Era avessa a quaisquer espartilhos ou regras sociais. Deixava-se vestir para minutos mais tarde a irmos encontrar, completamente nua, no jardim. Tinha sempre calor. À noite, na terceira cama do dormitório das raparigas, cantava para ela mesma, baixinho, até adormecer. Eu e a outra tentávamos calá-la, primeiro às boas ("Joaninha, temos de dormir"), depois com ameaças progressivamente mais duras. Era surda a todos os argumentos: calava-se uns minutos e depois recomeçava, lá-lá-lá-lá-lá. Acabávamos a rir-nos à socapa daquela coisinha que cantava tão bem, teimosa e auto-suficiente. Ou torcida, como vaticinava a mãe.

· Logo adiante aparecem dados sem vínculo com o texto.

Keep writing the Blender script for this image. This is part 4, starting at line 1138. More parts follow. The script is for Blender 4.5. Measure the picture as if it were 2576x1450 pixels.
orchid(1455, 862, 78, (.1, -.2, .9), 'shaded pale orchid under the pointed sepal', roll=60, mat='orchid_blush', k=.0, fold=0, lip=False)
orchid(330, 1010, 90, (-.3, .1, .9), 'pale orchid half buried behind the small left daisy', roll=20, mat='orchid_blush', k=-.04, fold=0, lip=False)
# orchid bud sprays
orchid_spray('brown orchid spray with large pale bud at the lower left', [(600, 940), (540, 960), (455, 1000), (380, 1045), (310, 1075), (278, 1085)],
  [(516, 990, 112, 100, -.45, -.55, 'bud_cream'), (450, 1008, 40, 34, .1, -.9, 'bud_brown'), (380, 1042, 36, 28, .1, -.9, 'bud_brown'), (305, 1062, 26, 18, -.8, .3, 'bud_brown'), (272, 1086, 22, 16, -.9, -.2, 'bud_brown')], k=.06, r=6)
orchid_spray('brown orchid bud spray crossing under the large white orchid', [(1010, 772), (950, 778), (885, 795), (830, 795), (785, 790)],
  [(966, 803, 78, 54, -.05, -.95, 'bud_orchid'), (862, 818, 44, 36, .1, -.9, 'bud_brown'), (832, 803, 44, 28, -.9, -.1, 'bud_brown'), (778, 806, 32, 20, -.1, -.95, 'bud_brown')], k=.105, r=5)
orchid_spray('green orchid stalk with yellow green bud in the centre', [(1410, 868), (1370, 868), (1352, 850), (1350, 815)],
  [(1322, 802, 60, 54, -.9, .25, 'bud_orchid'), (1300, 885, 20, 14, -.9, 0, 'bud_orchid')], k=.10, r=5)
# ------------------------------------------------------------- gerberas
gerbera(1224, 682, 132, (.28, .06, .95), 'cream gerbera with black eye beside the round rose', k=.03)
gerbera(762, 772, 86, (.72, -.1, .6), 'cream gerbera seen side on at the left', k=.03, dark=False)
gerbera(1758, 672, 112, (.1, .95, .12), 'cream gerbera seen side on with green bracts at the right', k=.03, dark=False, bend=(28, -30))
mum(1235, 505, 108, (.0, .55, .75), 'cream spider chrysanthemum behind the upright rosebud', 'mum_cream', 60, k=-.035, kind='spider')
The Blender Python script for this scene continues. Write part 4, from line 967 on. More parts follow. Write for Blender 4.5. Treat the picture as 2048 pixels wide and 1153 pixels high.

O pai, esse, disfarçava como podia que esta era a menina dele – compensando ausências? Ela usou e abusou do poder.

Nós contrariávamos-lhe as tentações imperialistas garantindo-lhe que "isto não é de Joana". Mas era.

Mal pôde, livrou-se de nós: quando houve uma vaga para um quarto, no primeiro apartamento do Porto, ocupou-o com os seus livros, peluches e diário muitas vezes devassado (mas essa história ela conta-a melhor que ninguém), saltando por cima de hierarquias e direitos de primogenitura. Fez alianças com a sósia, mãe postiça que lhe dava banho em pequenina e nunca sofreu a tentação de a fazer vergar, como outras ditadoras. A casa dividia-se entre "elas" e nós, e ainda hoje, depois de ter feito amplas pazes comigo, cultiva clivagens com o "menino".

Com estes ingredientes fresquinhos, não houve cozinheiro que estragasse o caldo (e olhem que muitos tentaram). É o despacho em figura de gente: resolve qualquer problema enquanto o diabo esfrega um olho e ganhou por isso mais um cognome, o Helpdesk da família (sim, quem é que acham que criou este tasco em menos tempo do que o mafarrico leva a dizer "fiat blog"?). Durante anos era ela que as pessoas ouviam quando ligavam para o atendedor de chamadas lá de casa. De todos, é a que me dá menos preocupações: if there's a will, there's a way, e ela sabe o caminho com uma sabedoria instintiva. Foi a primeira a ousar mudar de rumo na Faculdade, e quando tentou encontrar emprego para ocupar as horas mortas arranjou logo três. Pode demorar, mas ela chega sempre lá. É uma figura, garantem as primas brasileiras. Conquista-me todos os namorados e tem em cada casa por onde passo uma suite baptizada "Juaninha’s bedroom". Detém o recorde absoluto de vindas ao Luxemburgo no livro de visitas.

Chora muito, queixa-se mais, dá cabo da paciência a um santo e faz-nos rir em directo e em diferido, principalmente a mim. Eu que não mexi um dedo para ajudar a criá-la, desobrigada pela precoce vocação maternal da П, sou agora a maior beneficiária dos talentos dela – nhan, nhan, nhan, nhan, nhan! :-P

Há quem diga que nasceu para nos salvar. Eu acredito.

(1) Disclaimer: Este elogio é tributário de ideias patriarcais segundo as quais o valor de uma mulher se mede pelo número de pretendentes, e não reflecte de modo algum as convicções deste blogue. Para que conste, este blogue não apoia o casamento, que considera um péssimo negócio para as mulheres (e se calhar para os homens também).